(Exercise details): Copy the data exactly; pictures stay out of the copy.

(Provided material):
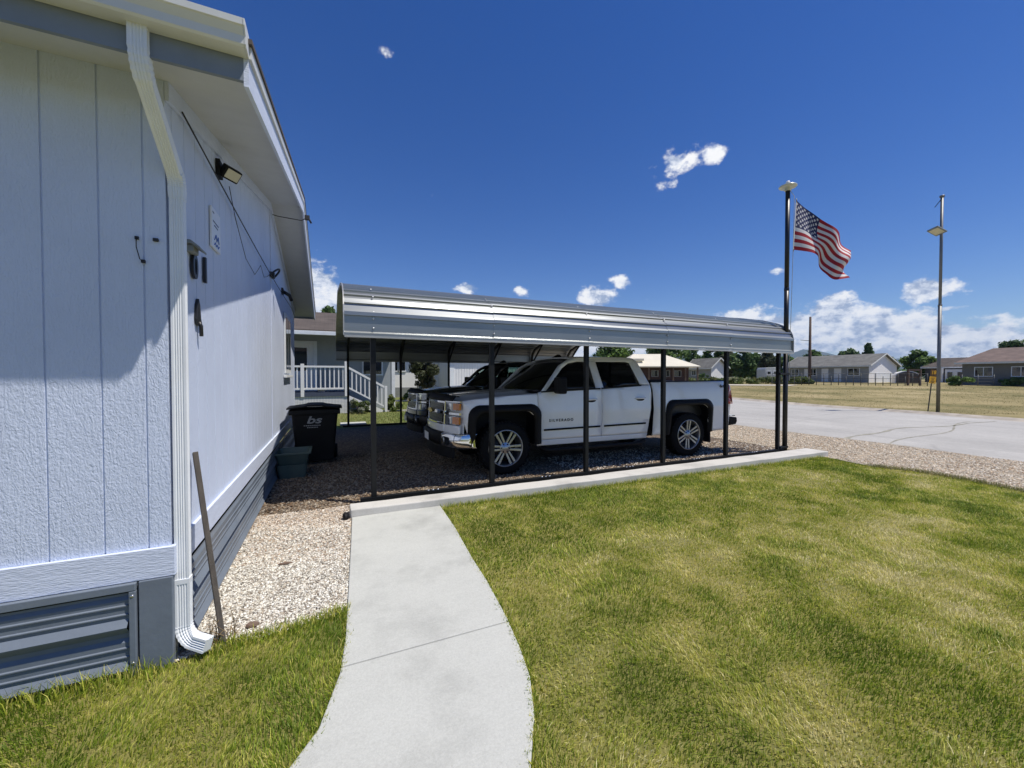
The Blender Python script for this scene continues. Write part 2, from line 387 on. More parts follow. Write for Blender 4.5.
def tag(o, label, cat, group=None, kind=None):
    o['label'] = label; o['category'] = cat
    if group: o['group'] = group
    if kind: o['kind'] = kind
    return o
def thing(name, label, cat, loc, rz=0, group=None):
    o = bpy.data.objects.new(name, None); COL.objects.link(o); o.location = loc; o.rotation_euler = (0, 0, rz)
    o.empty_display_size = .2
    return tag(o, label, cat, group)
def struct(name, mb, mat, label, cat, **kw): return tag(ob(name, mb, mat, **kw), label, cat, kind='structure')
def text_mb(body, size, depth, font_shear=0.0, align='CENTER'):
    c = bpy.data.curves.new('lettering', 'FONT'); c.body = body; c.size = size; c.extrude = depth; c.shear = font_shear
    c.align_x = align; c.align_y = 'CENTER'; c.offset = size * .02
    o = bpy.data.objects.new('lettering', c); COL.objects.link(o)
    bpy.context.view_layer.update()
    me = bpy.data.meshes.new_from_object(o.evaluated_get(bpy.context.evaluated_depsgraph_get()))
    vs = [tuple(v.co) for v in me.vertices]; fs = [tuple(p.vertices) for p in me.polygons]
    bpy.data.objects.remove(o); bpy.data.curves.remove(c); bpy.data.meshes.remove(me)
    return vs, fs
def place_text(body, size, depth, origin, xdir, ydir, shear=0.0):
    vs, fs = text_mb(body, size, depth, shear)
    x, y = Vector(xdir).normalized(), Vector(ydir).normalized(); z = x.cross(y); o = Vector(origin)
    return MB().add([o + x * v[0] + y * v[1] + z * v[2] for v in vs], fs)
def raw_mesh(name, verts, faces_flat, nper, mat, colors=None, smooth=False):
    """fast mesh from numpy arrays, all faces with nper corners"""
    me = bpy.data.meshes.new(name); nv = len(verts); nf = len(faces_flat) // nper
    me.vertices.add(nv); me.vertices.foreach_set('co', np.ascontiguousarray(verts, dtype=np.float32).ravel())
    me.loops.add(nf * nper); me.loops.foreach_set('vertex_index', np.ascontiguousarray(faces_flat, dtype=np.int32))
    me.polygons.add(nf); me.polygons.foreach_set('loop_start', np.arange(0, nf * nper, nper, dtype=np.int32))
    me.polygons.foreach_set('use_smooth', np.full(nf, smooth, dtype=bool))
    me.update(calc_edges=True)
    if colors is not None:
        a = me.color_attributes.new('Col', 'FLOAT_COLOR', 'POINT')
        a.data.foreach_set('color', np.hstack([colors, np.ones((nv, 1))]).astype(np.float32).ravel())
    me.materials.append(mat)
    o = bpy.data.objects.new(name, me); COL.objects.link(o)
    return o
def sheet(poly, dz, cuts=(20, 45, 100)):
    """flat polygon laid over the land at height dz"""
    bm = bmesh.new()
    f = bm.faces.new([bm.verts.new((x, y, 0)) for x, y in poly])
    bmesh.ops.triangulate(bm, faces=[f])
    for c in cuts:
        bmesh.ops.bisect_plane(bm, geom=bm.verts[:] + bm.edges[:] + bm.faces[:], plane_co=(FX * c, FY * c, 0), plane_no=(FX, FY, 0))
    for v in bm.verts: v.co.z = gz(v.co.x, v.co.y) + dz
    for f in bm.faces:
        f.normal_update()
        if f.normal.z < 0: f.normal_flip()
    bm.verts.index_update()
    mb = MB().add([tuple(v.co) for v in bm.verts], [tuple(v.index for v in f.verts) for f in bm.faces])
    bm.free(); return mb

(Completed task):
The Blender Python script for this scene continues. Write part 2, from line 387 on. More parts follow. Write for Blender 4.5.
def tag(o, label, cat, group=None, kind=None):
    o['label'] = label; o['category'] = cat
    if group: o['group'] = group
    if kind: o['kind'] = kind
    return o
def thing(name, label, cat, loc, rz=0, group=None):
    o = bpy.data.objects.new(name, None); COL.objects.link(o); o.location = loc; o.rotation_euler = (0, 0, rz)
    o.empty_display_size = .2
    return tag(o, label, cat, group)
def struct(name, mb, mat, label, cat, **kw): return tag(ob(name, mb, mat, **kw), label, cat, kind='structure')
def text_mb(body, size, depth, font_shear=0.0, align='CENTER'):
    c = bpy.data.curves.new('lettering', 'FONT'); c.body = body; c.size = size; c.extrude = depth; c.shear = font_shear
    c.align_x = align; c.align_y = 'CENTER'; c.offset = size * .02
    o = bpy.data.objects.new('lettering', c); COL.objects.link(o)
    bpy.context.view_layer.update()
    me = bpy.data.meshes.new_from_object(o.evaluated_get(bpy.context.evaluated_depsgraph_get()))
    vs = [tuple(v.co) for v in me.vertices]; fs = [tuple(p.vertices) for p in me.polygons]
    bpy.data.objects.remove(o); bpy.data.curves.remove(c); bpy.data.meshes.remove(me)
    return vs, fs
def place_text(body, size, depth, origin, xdir, ydir, shear=0.0):
    vs, fs = text_mb(body, size, depth, shear)
    x, y = Vector(xdir).normalized(), Vector(ydir).normalized(); z = x.cross(y); o = Vector(origin)
    return MB().add([o + x * v[0] + y * v[1] + z * v[2] for v in vs], fs)
def raw_mesh(name, verts, faces_flat, nper, mat, colors=None, smooth=False):
    """fast mesh from numpy arrays, all faces with nper corners"""
    me = bpy.data.meshes.new(name); nv = len(verts); nf = len(faces_flat) // nper
    me.vertices.add(nv); me.vertices.foreach_set('co', np.ascontiguousarray(verts, dtype=np.float32).ravel())
    me.loops.add(nf * nper); me.loops.foreach_set('vertex_index', np.ascontiguousarray(faces_flat, dtype=np.int32))
    me.polygons.add(nf); me.polygons.foreach_set('loop_start', np.arange(0, nf * nper, nper, dtype=np.int32))
    me.polygons.foreach_set('use_smooth', np.full(nf, smooth, dtype=bool))
    me.update(calc_edges=True)
    if colors is not None:
        a = me.color_attributes.new('Col', 'FLOAT_COLOR', 'POINT')
        a.data.foreach_set('color', np.hstack([colors, np.ones((nv, 1))]).astype(np.float32).ravel())
    me.materials.append(mat)
    o = bpy.data.objects.new(name, me); COL.objects.link(o)
    return o
def sheet(poly, dz, cuts=(20, 45, 100)):
    """flat polygon laid over the land at height dz"""
    bm = bmesh.new()
    f = bm.faces.new([bm.verts.new((x, y, 0)) for x, y in poly])
    bmesh.ops.triangulate(bm, faces=[f])
    for c in cuts:
        bmesh.ops.bisect_plane(bm, geom=bm.verts[:] + bm.edges[:] + bm.faces[:], plane_co=(FX * c, FY * c, 0), plane_no=(FX, FY, 0))
    for v in bm.verts: v.co.z = gz(v.co.x, v.co.y) + dz
    for f in bm.faces:
        f.normal_update()
        if f.normal.z < 0: f.normal_flip()
    bm.verts.index_update()
    mb = MB().add([tuple(v.co) for v in bm.verts], [tuple(v.index for v in f.verts) for f in bm.faces])
    bm.free(); return mb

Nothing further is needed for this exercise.